My own view, speaking as a person who has studied the Korean jaebol (but who is, of course, himself an “outsider” who has no affiliation with any of these firms), is that the main priority for reform is to further increase openness. Transparency implies that passive shareholders of the member firms of the jaebol (i.e., those shareholders that do not participate actively in the management of the firms) have access to the same information regarding the financial and operating results of these firms as do managers of the firms, and on a timely basis.
This is important because, if passive shareholders and managers hold the same information, there would, in principle, be no basis for so-called “insider trading.” Insider trading is, in fact, made possible precisely because “insiders” (e.g., senior executives and managers who also are shareholders of a firm) possess information that other shareholders do not have, and are able to make profitable trades based on this information before it becomes more widely disseminated.
The potential for insider trading never can be eliminated entirely for the simple reason that managers of firms, who have daily contact with the operations of their firm, will always be in a position to know things about the firm that have the potential to affect its value sooner than passive investors, who do not have such daily contact. Nonetheless, the worst abuse of such “asymmetries” of information can be eliminated if firms are required to publish accurate financial and operating data on a regular basis, and such information has been audited (i.e., checked for accuracy and completeness) by independent agents.
Unfortunately, in recent years, abuse of informational asymmetries has become commonplace throughout the world, including in countries that long have prided themselves on transparency, such as the United States.
In the United States, such abuses have in fact been magnified by deceptive practices of top executives; for example, in the most famous case, the chief executive officer of Enron, Kenneth Lay, during the summer of 1991 urged investors to buy Enron shares, claiming that he possessed information that suggested that the shares were currently under-priced. But Mr. Lay was lying: the information that he possessed suggested the very opposite.
In fact, Enron shares were over-priced; moreover, he and other top executives of the firm were selling their personal shares at exactly the same time as they were urging investors to buy these shares. This deception at Enron was exacerbated by a conflict of interest involving the firm’s auditor, the Arthur Anderson accounting firm. This firm was selling management consulting services to Enron and, in order to protect this business, Arthur Anderson was willing to certify as accurate financial statements issued by Enron that were themselves incomplete and deceptive.
Enron (like many jaebol-affiliated firms in Korea) held “hidden liabilities” in the form of loans owed to “off-balance sheet” financial subsidiaries. Enron shareholders, other than a small number of insider-shareholders, simply were not informed of these liabilities and indeed had no knowledge of existence of the subsidiaries that held them.
In the matter of transparency, Korea has in fact made enormous strides during the years since the financial crisis of 1997. Firms must prepare financial statements on the basis of the globally accepted International Accounting Standards, and the large jaebol must prepare consolidated financial statements. Standards for auditors have been raised and, unlike in the United States, Korean auditing firms are not allowed to create conflicts of interest by selling both auditing services and management consulting services to the same client.

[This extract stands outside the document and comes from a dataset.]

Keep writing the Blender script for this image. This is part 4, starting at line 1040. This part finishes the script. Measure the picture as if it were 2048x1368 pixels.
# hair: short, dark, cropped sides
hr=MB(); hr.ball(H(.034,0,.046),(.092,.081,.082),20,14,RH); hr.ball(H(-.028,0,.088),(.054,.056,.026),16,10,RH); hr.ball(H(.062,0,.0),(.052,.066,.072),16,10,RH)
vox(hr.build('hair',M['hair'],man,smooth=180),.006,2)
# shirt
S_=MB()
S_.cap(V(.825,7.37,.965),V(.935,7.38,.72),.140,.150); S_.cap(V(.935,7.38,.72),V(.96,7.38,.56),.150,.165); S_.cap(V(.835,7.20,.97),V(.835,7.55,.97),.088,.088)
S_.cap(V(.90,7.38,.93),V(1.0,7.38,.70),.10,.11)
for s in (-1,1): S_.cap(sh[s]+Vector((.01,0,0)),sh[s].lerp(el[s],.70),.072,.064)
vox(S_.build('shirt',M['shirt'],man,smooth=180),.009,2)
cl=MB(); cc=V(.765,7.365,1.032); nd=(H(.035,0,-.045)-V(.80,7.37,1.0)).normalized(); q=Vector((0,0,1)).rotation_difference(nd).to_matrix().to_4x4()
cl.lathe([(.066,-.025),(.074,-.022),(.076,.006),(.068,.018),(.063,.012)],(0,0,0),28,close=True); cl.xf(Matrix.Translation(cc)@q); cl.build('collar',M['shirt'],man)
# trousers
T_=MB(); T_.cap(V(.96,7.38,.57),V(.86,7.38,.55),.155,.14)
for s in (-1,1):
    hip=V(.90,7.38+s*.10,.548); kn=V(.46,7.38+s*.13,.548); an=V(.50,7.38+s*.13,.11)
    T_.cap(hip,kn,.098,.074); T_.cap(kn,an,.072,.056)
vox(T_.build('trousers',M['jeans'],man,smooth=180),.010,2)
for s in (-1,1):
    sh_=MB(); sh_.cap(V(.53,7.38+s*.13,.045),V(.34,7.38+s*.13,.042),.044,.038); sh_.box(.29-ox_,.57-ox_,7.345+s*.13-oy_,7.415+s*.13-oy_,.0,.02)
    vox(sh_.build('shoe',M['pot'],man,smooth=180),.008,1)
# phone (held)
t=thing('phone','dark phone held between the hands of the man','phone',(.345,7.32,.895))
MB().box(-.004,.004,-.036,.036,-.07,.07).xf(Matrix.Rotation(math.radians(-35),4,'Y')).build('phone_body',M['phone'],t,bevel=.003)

Even so, much more needs to be done. Although consolidated statements have been prepared by the largest jaebol, they are available for one year only and have not been made widely accessible to the public. In fact, this author has had difficulty finding consolidated information, except in very summary form. Annual reports of Korean companies do not typically contain detailed presentations of financial results and, worse, no equivalent exists in Korea of the U.S. Securities and Exchange Commission form 10K. (This is a financial statement that is required of every firm that is listed on a U.S. stock exchange, and the information on this form is considered to be more accurate than that which is given in firms’ annual reports.)
Moreover, I have found that even professional financial analysts who have access to more detailed financial statements pertaining to Korean firms than I have been able to obtain tend to doubt that these statements fully disclose all relevant information that an outside investor might wish to know about the company.
Until these problems of less-than-full disclosure of financial information are solved in Korea (and elsewhere), there will be opportunities for senior managers of firms to engage profitably in “insider trading.” The priority of the Korean government should not necessarily be to try to prosecute such insider trading every time it occurs. This would be at best a rear-guard action. Rather, the priority should be to take steps to reduce opportunities for such trading to be profitable. This can only be accomplished via creation and enforcement of requirements for significantly greater transparency than currently exists.
This is true even though Korea’s requirements are now much tougher than they were in 1997.

* The writer is a senior fellow at the Institute for International Economics in Washington, D.C. His book, “Reforming Korea’s Industrial Conglomerates” was published by the IIE on Wednesday.